▸ **YOUR TASK**: Reproduce the first line and every line after it, exactly, through the one containing "S.camera = cam". Leave out the rest.

▸ **Entries with scene source code**:
>> BEGIN

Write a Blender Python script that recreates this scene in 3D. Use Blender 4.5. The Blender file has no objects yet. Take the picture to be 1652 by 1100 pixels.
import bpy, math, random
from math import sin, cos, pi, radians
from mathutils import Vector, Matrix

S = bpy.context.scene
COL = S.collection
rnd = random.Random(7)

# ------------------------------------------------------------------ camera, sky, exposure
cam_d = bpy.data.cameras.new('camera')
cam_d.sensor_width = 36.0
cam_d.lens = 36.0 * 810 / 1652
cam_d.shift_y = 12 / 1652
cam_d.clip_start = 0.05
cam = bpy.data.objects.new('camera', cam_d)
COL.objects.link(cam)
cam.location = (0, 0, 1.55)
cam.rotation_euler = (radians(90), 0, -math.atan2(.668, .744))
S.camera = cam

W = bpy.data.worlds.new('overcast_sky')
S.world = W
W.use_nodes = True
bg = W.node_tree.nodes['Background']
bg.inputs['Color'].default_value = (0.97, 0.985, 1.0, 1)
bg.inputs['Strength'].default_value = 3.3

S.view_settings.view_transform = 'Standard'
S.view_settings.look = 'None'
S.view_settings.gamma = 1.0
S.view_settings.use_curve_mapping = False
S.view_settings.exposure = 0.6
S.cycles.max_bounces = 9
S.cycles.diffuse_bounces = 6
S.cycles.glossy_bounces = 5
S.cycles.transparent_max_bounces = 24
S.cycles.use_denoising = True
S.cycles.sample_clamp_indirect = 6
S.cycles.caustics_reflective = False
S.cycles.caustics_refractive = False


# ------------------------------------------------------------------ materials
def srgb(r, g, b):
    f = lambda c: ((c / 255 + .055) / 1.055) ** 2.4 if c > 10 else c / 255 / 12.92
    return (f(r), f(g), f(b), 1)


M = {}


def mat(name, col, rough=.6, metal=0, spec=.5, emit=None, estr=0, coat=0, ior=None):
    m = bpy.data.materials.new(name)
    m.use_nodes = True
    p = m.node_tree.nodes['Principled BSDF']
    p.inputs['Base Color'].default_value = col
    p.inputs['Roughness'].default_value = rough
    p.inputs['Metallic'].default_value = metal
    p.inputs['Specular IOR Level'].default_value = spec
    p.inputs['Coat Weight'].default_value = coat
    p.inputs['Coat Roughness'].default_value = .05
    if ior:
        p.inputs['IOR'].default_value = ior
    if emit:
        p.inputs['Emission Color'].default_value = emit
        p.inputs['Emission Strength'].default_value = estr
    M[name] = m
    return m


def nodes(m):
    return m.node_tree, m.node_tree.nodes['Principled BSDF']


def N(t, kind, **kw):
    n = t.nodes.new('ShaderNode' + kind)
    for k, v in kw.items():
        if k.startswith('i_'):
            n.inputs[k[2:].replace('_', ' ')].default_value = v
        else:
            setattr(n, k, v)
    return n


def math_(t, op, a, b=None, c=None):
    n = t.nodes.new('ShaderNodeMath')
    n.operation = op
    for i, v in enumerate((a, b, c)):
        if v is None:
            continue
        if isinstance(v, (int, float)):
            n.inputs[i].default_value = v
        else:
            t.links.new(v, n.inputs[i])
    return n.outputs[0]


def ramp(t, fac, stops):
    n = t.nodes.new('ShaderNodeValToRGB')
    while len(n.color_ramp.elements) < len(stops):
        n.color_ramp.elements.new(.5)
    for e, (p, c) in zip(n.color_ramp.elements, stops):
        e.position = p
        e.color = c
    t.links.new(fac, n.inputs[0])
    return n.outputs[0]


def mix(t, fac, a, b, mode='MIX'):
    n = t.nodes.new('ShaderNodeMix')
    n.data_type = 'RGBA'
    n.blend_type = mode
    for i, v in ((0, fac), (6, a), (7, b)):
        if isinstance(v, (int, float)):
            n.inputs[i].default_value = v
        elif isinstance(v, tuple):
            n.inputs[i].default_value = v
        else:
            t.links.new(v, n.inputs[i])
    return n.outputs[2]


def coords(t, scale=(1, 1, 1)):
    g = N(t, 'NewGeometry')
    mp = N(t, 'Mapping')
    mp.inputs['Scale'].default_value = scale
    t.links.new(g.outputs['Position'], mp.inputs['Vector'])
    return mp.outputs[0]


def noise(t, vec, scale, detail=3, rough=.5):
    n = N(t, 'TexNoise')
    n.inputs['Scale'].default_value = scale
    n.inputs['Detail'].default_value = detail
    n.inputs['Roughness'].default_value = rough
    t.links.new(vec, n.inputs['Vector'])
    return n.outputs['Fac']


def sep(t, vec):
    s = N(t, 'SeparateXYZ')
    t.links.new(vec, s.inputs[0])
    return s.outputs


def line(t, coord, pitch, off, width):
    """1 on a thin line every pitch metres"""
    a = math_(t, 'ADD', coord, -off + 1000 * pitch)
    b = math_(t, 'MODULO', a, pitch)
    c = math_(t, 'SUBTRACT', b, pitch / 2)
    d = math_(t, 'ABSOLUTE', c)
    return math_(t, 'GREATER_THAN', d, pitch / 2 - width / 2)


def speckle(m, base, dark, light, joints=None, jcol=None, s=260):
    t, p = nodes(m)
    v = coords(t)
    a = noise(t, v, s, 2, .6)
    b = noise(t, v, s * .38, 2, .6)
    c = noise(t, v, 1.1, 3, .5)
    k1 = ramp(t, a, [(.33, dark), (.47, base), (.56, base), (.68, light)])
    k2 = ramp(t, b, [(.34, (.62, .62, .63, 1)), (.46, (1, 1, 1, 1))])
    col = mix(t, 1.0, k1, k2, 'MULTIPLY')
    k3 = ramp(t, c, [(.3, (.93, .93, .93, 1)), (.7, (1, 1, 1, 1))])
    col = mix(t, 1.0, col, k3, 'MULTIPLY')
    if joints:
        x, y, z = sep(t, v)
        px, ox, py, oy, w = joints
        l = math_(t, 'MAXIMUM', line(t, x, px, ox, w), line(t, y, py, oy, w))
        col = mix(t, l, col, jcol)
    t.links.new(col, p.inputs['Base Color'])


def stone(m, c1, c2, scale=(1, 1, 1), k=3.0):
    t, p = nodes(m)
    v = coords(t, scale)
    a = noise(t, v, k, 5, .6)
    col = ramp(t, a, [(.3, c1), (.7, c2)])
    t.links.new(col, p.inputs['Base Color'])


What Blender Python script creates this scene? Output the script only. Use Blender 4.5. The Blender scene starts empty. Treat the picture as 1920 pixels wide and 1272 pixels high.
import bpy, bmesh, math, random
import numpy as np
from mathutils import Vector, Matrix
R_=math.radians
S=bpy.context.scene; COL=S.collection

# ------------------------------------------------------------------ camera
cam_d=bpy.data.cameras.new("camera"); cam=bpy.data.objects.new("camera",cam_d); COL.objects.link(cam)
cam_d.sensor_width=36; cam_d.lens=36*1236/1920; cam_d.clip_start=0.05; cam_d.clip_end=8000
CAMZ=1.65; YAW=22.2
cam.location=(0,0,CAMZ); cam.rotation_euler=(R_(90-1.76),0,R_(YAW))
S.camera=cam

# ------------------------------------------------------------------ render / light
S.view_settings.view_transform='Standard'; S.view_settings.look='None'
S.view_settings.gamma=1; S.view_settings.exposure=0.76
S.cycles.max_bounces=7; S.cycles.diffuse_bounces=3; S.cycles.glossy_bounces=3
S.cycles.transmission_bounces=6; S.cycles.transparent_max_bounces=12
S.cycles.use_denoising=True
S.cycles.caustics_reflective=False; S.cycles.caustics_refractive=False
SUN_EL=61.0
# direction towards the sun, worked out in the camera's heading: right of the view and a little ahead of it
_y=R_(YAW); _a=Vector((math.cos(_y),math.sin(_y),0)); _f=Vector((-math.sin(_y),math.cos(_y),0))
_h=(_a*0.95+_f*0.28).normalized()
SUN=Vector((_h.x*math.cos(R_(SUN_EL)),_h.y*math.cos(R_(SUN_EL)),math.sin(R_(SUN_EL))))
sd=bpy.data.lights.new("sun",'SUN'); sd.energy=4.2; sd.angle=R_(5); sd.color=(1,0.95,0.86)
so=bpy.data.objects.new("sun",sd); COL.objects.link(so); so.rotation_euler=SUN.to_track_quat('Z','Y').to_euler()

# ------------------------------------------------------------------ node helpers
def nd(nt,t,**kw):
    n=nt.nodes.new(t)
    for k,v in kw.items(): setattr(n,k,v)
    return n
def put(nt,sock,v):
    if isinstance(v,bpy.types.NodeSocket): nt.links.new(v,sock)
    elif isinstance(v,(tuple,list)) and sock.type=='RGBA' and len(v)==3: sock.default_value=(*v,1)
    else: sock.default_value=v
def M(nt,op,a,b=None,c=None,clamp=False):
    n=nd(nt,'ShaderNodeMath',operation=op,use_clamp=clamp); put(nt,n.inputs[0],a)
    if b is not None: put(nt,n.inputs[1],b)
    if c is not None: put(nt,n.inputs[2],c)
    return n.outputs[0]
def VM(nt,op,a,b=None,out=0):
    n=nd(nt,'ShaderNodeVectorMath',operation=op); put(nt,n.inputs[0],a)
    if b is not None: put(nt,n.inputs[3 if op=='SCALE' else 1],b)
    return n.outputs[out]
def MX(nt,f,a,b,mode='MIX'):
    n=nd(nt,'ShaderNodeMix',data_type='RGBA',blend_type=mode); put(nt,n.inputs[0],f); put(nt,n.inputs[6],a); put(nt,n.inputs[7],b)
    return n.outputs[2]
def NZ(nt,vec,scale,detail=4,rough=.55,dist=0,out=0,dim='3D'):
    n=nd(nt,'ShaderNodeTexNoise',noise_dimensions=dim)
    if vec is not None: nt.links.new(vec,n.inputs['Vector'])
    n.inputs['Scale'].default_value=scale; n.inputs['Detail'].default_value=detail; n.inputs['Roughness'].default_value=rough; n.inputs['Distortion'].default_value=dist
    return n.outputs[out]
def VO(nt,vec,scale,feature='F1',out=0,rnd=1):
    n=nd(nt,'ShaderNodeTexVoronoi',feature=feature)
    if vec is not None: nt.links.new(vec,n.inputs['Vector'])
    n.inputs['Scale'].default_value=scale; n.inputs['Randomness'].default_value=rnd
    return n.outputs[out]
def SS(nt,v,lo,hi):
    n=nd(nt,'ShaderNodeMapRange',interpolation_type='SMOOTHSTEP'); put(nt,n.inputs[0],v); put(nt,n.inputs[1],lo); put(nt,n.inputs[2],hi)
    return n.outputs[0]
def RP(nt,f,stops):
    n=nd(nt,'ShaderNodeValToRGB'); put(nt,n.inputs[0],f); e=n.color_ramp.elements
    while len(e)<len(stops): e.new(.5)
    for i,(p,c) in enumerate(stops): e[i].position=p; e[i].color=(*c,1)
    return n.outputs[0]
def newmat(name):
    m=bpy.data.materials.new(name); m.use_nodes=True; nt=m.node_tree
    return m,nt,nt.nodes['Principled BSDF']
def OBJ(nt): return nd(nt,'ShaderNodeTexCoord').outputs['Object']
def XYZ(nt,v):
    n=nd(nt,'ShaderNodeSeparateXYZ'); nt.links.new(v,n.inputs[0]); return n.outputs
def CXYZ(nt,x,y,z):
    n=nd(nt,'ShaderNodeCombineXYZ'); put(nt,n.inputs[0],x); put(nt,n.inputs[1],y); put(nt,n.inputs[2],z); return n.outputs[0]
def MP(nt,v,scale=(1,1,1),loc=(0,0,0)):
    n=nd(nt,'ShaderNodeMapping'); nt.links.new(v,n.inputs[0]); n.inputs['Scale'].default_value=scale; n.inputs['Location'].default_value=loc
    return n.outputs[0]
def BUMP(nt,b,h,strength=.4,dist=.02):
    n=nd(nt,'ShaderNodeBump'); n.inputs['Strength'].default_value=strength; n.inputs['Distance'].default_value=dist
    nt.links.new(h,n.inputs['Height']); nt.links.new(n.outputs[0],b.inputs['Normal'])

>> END

▸ **ANSWER TO THIS TASK**:
Write a Blender Python script that recreates this scene in 3D. Use Blender 4.5. The Blender file has no objects yet. Take the picture to be 1652 by 1100 pixels.
import bpy, math, random
from math import sin, cos, pi, radians
from mathutils import Vector, Matrix

S = bpy.context.scene
COL = S.collection
rnd = random.Random(7)

# ------------------------------------------------------------------ camera, sky, exposure
cam_d = bpy.data.cameras.new('camera')
cam_d.sensor_width = 36.0
cam_d.lens = 36.0 * 810 / 1652
cam_d.shift_y = 12 / 1652
cam_d.clip_start = 0.05
cam = bpy.data.objects.new('camera', cam_d)
COL.objects.link(cam)
cam.location = (0, 0, 1.55)
cam.rotation_euler = (radians(90), 0, -math.atan2(.668, .744))
S.camera = cam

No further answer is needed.